*STATED EXERCISE*:
Quote all lines below exactly. Images stay out.

** start of MATERIAL PROVIDED **

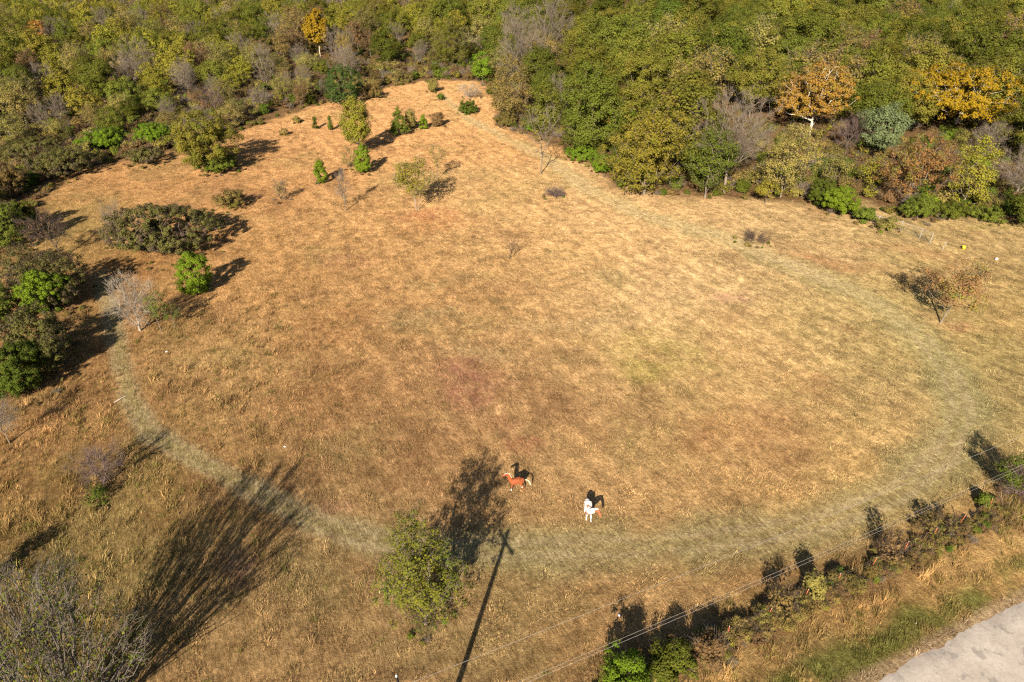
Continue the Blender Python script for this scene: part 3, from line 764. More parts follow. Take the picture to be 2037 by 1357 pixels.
# shrubs on the roadside fence
S('fence_vine', 'bright green vine mound on the roadside fence at the bottom edge', 'shrub', 'bush', 1240, 1400, 1306, 150, low=True, leafm=M_LIME, leaf=.13, fine=True, seed=301)
S('fence_vine', 'green vine mound on the fence right of the bottom edge mound', 'shrub', 'bush', 1335, 1352, 1282, 115, low=True, leafm=M_VINE, leaf=.13, fine=True)
S('fence_brush', 'dry brown weeds between the fence vines and the first red post', 'shrub', 'thicket', 1410, 1325, 1262, 90, low=True, leafm=M_BROWN, wood=M_TWIG)
S('fence_brush', 'dry brush tangled round the fence beside the second red post', 'shrub', 'thicket', 1555, 1226, 1166, 80, low=True, leafm=M_OLIVE, lpt=10)
S('fence_brush', 'small dark brush on the fence near the middle red posts', 'shrub', 'thicket', 1618, 1196, 1140, 60, low=True, leafm=M_OLIVE)
S('fence_brush', 'leafless brush on the fence with a tall dark shadow, between two red posts', 'shrub', 'thicket', 1765, 1116, 1046, 62, low=True, leafm=M_BROWN, lpt=8)
S('fence_brush', 'brown weeds on the fence under the last red posts', 'shrub', 'thicket', 1870, 1064, 1016, 110, low=True, leafm=M_OLIVE, lpt=10)
S('purple_shrub', 'purple-grey twig shrub on the fence at the right frame edge', 'shrub', 'bare', 2022, 1000, 915, 95, low=True, cb=0, apt=.55, wood=M_TWIG_PURPLE)
S('fence_tree', 'small green tree behind the purple twig shrub at the right frame edge', 'tree', 'oak', 2000, 985, 900, 85, leafm=M_VINE, leaf=.16, apt=.8, lpt=24, cr=.42, rt=.012)
S('fence_vine', 'tiny green shrub left of the purple twig shrub on the fence', 'shrub', 'bush', 1958, 1012, 985, 36, low=True, leafm=M_VINE)
S('lone_tree', 'top of a small dark tree at the left frame edge near the bottom', 'tree', 'oak', -42, 1190, 1100, 80, leafm=M_DARK, leaf=.2, apt=.9, lpt=24, cr=.45, rt=.012)

# --- far surveyed crowns that stand out
S('golden_tree', 'bright golden yellow tree on the far left skyline of the wood', 'tree', 'sycamore', 638, 118, 14, 66, leafm=M_YELLOW, lpt=40, leaf=.5)
S('orange_tree', 'dull orange tree near the top left corner of the wood', 'tree', 'sycamore', 90, 110, 36, 62, leafm=M_ORANGE, leaf=.5, lpt=36)
S('dark_tree', 'dark green rounded tree behind the large dark cedar', 'tree', 'oak', 772, 135, 52, 76, leafm=M_DARK)
S('olive_tree', 'tall light olive tree above the far end of the field', 'tree', 'locust', 900, 140, 28, 105, leafm=M_OAK)
S('bare_tree', 'pale bare tree left of the large dark cedar', 'tree', 'bare', 700, 165, 80, 50)
S('bare_tree', 'bare grey tree in the left wood with spreading forked limbs', 'tree', 'bare', 262, 178, 105, 70)
S('bare_tree', 'pale bare tree in a dark gap of the left wood', 'tree', 'bare', 100, 200, 120, 52, shape='vase')
S('bare_tree', 'small mauve bare tree behind the big round olive tree', 'tree', 'bare', 430, 225, 165, 52, wood=M_TWIG_PURPLE)
S('bare_tree', 'upright bare grey tree mid left wood below the yellow tree', 'tree', 'bare', 532, 175, 85, 50, shape='column')

# ---------------------------------------------------------------- the woods
VAR = {}
def variants(key, kind, n, H, W, **ov):
    VAR[key] = [(plant_meshes(5000 + 37 * len(VAR) + i, kind, H, W * (.9 + .1 * i), **ov), H, W * (.9 + .1 * i)) for i in range(n)]
variants('oak', 'oak', 6, 15, 12.5)
variants('dark_oak', 'oak', 3, 15, 12.5, leafm=M_DARK)
variants('olive', 'olive', 4, 11, 10)
variants('yellow_green', 'locust', 3, 13, 11, leaf=.34, lpt=36)
variants('bare', 'bare', 4, 12, 9)
variants('brown', 'olive', 2, 11, 9, leafm=M_BROWN)

DESC = {'oak': ('green oak', 'oak_tree'), 'dark_oak': ('dark green oak', 'oak_tree'), 'olive': ('feathery olive tree', 'olive_tree'),
        'yellow_green': ('yellowish green tree', 'broadleaf_tree'), 'bare': ('grey bare tree', 'bare_tree'), 'brown': ('brown-leaved tree', 'brown_tree')}
LAND_L = [(60, 'below the dull orange tree'), (160, 'right of the dull orange tree'), (262, 'near the forked bare tree'), (350, 'above the bright vine bank'), (430, 'behind the big round olive tree'),
          (532, 'near the upright bare grey tree'), (620, 'under the golden skyline tree'), (690, 'behind the large dark cedar'), (780, 'around the dark rounded tree'), (880, 'above the far end of the field'), (960, 'behind the small lime tree'),
          (1060, 'behind the brown-tinged oak'), (1165, 'behind the big dark oak'), (1275, 'above the feathery yellow-green tree'), (1380, 'behind the bare grey dome'), (1490, 'left of the orange sycamore'), (1610, 'behind the orange sycamore'),
          (1700, 'right of the orange sycamore'), (1790, 'left of the golden broad tree'), (1890, 'behind the golden broad tree'), (1990, 'right of the golden broad tree')]
ROWS = [(150, 'in the front rank'), (185, 'in the second rank'), (225, 'farther back'), (280, 'far back'), (9999, 'near the skyline')]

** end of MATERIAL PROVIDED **

*ANSWER IN FULL*:
Continue the Blender Python script for this scene: part 3, from line 764. More parts follow. Take the picture to be 2037 by 1357 pixels.
# shrubs on the roadside fence
S('fence_vine', 'bright green vine mound on the roadside fence at the bottom edge', 'shrub', 'bush', 1240, 1400, 1306, 150, low=True, leafm=M_LIME, leaf=.13, fine=True, seed=301)
S('fence_vine', 'green vine mound on the fence right of the bottom edge mound', 'shrub', 'bush', 1335, 1352, 1282, 115, low=True, leafm=M_VINE, leaf=.13, fine=True)
S('fence_brush', 'dry brown weeds between the fence vines and the first red post', 'shrub', 'thicket', 1410, 1325, 1262, 90, low=True, leafm=M_BROWN, wood=M_TWIG)
S('fence_brush', 'dry brush tangled round the fence beside the second red post', 'shrub', 'thicket', 1555, 1226, 1166, 80, low=True, leafm=M_OLIVE, lpt=10)
S('fence_brush', 'small dark brush on the fence near the middle red posts', 'shrub', 'thicket', 1618, 1196, 1140, 60, low=True, leafm=M_OLIVE)
S('fence_brush', 'leafless brush on the fence with a tall dark shadow, between two red posts', 'shrub', 'thicket', 1765, 1116, 1046, 62, low=True, leafm=M_BROWN, lpt=8)
S('fence_brush', 'brown weeds on the fence under the last red posts', 'shrub', 'thicket', 1870, 1064, 1016, 110, low=True, leafm=M_OLIVE, lpt=10)
S('purple_shrub', 'purple-grey twig shrub on the fence at the right frame edge', 'shrub', 'bare', 2022, 1000, 915, 95, low=True, cb=0, apt=.55, wood=M_TWIG_PURPLE)
S('fence_tree', 'small green tree behind the purple twig shrub at the right frame edge', 'tree', 'oak', 2000, 985, 900, 85, leafm=M_VINE, leaf=.16, apt=.8, lpt=24, cr=.42, rt=.012)
S('fence_vine', 'tiny green shrub left of the purple twig shrub on the fence', 'shrub', 'bush', 1958, 1012, 985, 36, low=True, leafm=M_VINE)
S('lone_tree', 'top of a small dark tree at the left frame edge near the bottom', 'tree', 'oak', -42, 1190, 1100, 80, leafm=M_DARK, leaf=.2, apt=.9, lpt=24, cr=.45, rt=.012)

# --- far surveyed crowns that stand out
S('golden_tree', 'bright golden yellow tree on the far left skyline of the wood', 'tree', 'sycamore', 638, 118, 14, 66, leafm=M_YELLOW, lpt=40, leaf=.5)
S('orange_tree', 'dull orange tree near the top left corner of the wood', 'tree', 'sycamore', 90, 110, 36, 62, leafm=M_ORANGE, leaf=.5, lpt=36)
S('dark_tree', 'dark green rounded tree behind the large dark cedar', 'tree', 'oak', 772, 135, 52, 76, leafm=M_DARK)
S('olive_tree', 'tall light olive tree above the far end of the field', 'tree', 'locust', 900, 140, 28, 105, leafm=M_OAK)
S('bare_tree', 'pale bare tree left of the large dark cedar', 'tree', 'bare', 700, 165, 80, 50)
S('bare_tree', 'bare grey tree in the left wood with spreading forked limbs', 'tree', 'bare', 262, 178, 105, 70)
S('bare_tree', 'pale bare tree in a dark gap of the left wood', 'tree', 'bare', 100, 200, 120, 52, shape='vase')
S('bare_tree', 'small mauve bare tree behind the big round olive tree', 'tree', 'bare', 430, 225, 165, 52, wood=M_TWIG_PURPLE)
S('bare_tree', 'upright bare grey tree mid left wood below the yellow tree', 'tree', 'bare', 532, 175, 85, 50, shape='column')

# ---------------------------------------------------------------- the woods
VAR = {}
def variants(key, kind, n, H, W, **ov):
    VAR[key] = [(plant_meshes(5000 + 37 * len(VAR) + i, kind, H, W * (.9 + .1 * i), **ov), H, W * (.9 + .1 * i)) for i in range(n)]
variants('oak', 'oak', 6, 15, 12.5)
variants('dark_oak', 'oak', 3, 15, 12.5, leafm=M_DARK)
variants('olive', 'olive', 4, 11, 10)
variants('yellow_green', 'locust', 3, 13, 11, leaf=.34, lpt=36)
variants('bare', 'bare', 4, 12, 9)
variants('brown', 'olive', 2, 11, 9, leafm=M_BROWN)

DESC = {'oak': ('green oak', 'oak_tree'), 'dark_oak': ('dark green oak', 'oak_tree'), 'olive': ('feathery olive tree', 'olive_tree'),
        'yellow_green': ('yellowish green tree', 'broadleaf_tree'), 'bare': ('grey bare tree', 'bare_tree'), 'brown': ('brown-leaved tree', 'brown_tree')}
LAND_L = [(60, 'below the dull orange tree'), (160, 'right of the dull orange tree'), (262, 'near the forked bare tree'), (350, 'above the bright vine bank'), (430, 'behind the big round olive tree'),
          (532, 'near the upright bare grey tree'), (620, 'under the golden skyline tree'), (690, 'behind the large dark cedar'), (780, 'around the dark rounded tree'), (880, 'above the far end of the field'), (960, 'behind the small lime tree'),
          (1060, 'behind the brown-tinged oak'), (1165, 'behind the big dark oak'), (1275, 'above the feathery yellow-green tree'), (1380, 'behind the bare grey dome'), (1490, 'left of the orange sycamore'), (1610, 'behind the orange sycamore'),
          (1700, 'right of the orange sycamore'), (1790, 'left of the golden broad tree'), (1890, 'behind the golden broad tree'), (1990, 'right of the golden broad tree')]
ROWS = [(150, 'in the front rank'), (185, 'in the second rank'), (225, 'farther back'), (280, 'far back'), (9999, 'near the skyline')]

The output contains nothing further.